Friday, November 17, 2017

The Myth of Star Wars lives on


Not the movie, but the defense industry welfare program called Star Wars. After years of pouring $Billions down the missile intterception rathole, the focus is shifting to a new rathole with new and increased capacity for $Billions to be poured now it.
The new approach, hinted at in an emergency request to Congress last week for $4 billion to deal with North Korea, envisions the stepped-up use of cyberweapons to interfere with the North’s control systems before missiles are launched, as well as drones and fighter jets to shoot them down moments after liftoff. The missile defense network on the West Coast would be expanded for use if everything else fails.

In interviews, defense officials, along with top scientists and senior members of Congress, described the accelerated effort as a response to the unexpected progress that North Korea has made in developing intercontinental ballistic missiles capable of delivering a nuclear bomb to the continental United States.

“It is an all-out effort,” said Senator Jack Reed of Rhode Island, the top Democrat on the Senate Armed Services Committee, who returned from a lengthy visit to South Korea last month convinced that the United States needed to do far more to counter North Korea. “There is a fast-emerging threat, a diminishing window, and a recognition that we can’t be reliant on one solution.”

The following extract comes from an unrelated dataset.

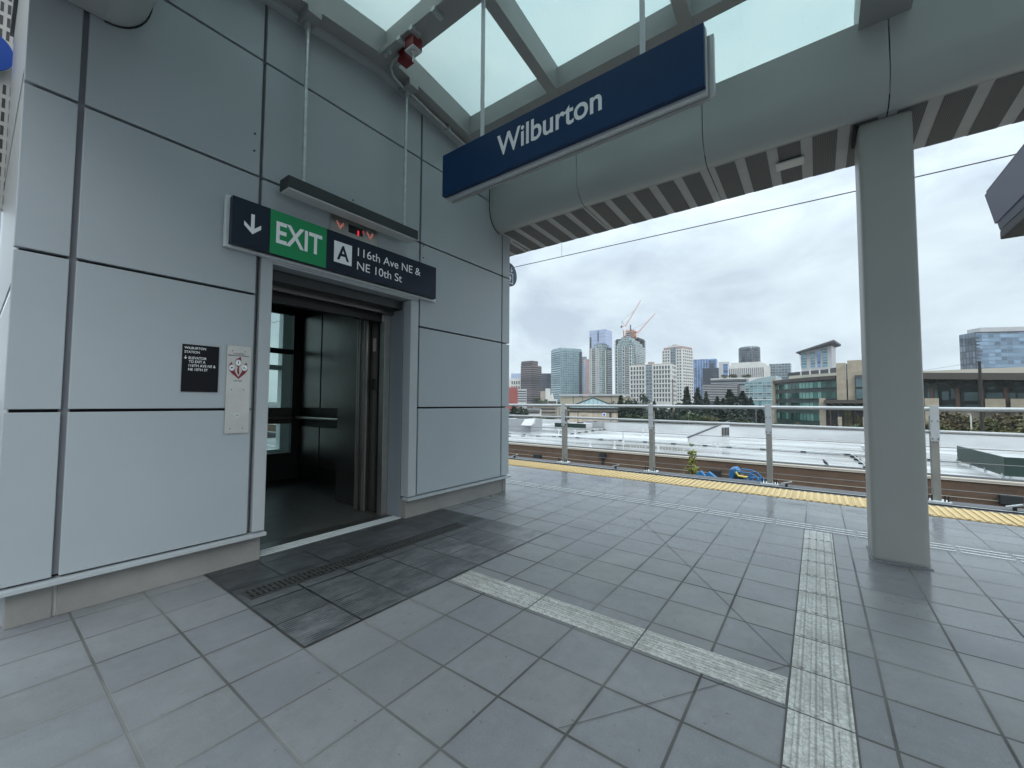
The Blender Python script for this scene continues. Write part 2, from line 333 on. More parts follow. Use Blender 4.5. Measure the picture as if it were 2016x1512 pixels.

For years, that single solution has been the missile batteries in Alaska and California that would target any long-range warheads fired toward the American mainland, trying to shoot them down as they re-enter the atmosphere. Such an approach, known as “hitting a bullet with a bullet,” remains of dubious effectiveness, even after more than $100 billion has been spent on the effort. Antimissile batteries on ships off the Korean coast and in South Korea protect against medium-range missiles, but not those aimed at American cities.

So the administration plans to pour hundreds of millions of dollars into the two other approaches, both of which are still in the experimental stage. The first involves stepped-up cyberattacks and other sabotage that would interfere with missile launches before they occur — what the Pentagon calls “left of launch.” The second is a new approach to blowing up the missiles in the “boost phase,” when they are slow-moving, highly visible targets.

President Trump has praised the existing missile defense system, insisting last month that it “can knock out a missile in the air 97 percent of the time,” a claim that arms control experts call patently false. In trial runs, conducted under ideal conditions, the interceptors in Alaska and California have failed half of the time. And the Pentagon has warned administration officials that the North will soon have enough long-range missiles to launch volleys of them, including decoys, making the problem far more complex.

That helps explain the rush for new protections.
Since the current system is composed of 97% hype and 3% effectiveness and Cheeto Mussolini is doing all he can to get Kim Jong Pudge to really test it, the military is under great pressure to shovel YUGE piles of money at the defense contractors to develop new ways to make money disappear. That is something the military is better at than actually winning.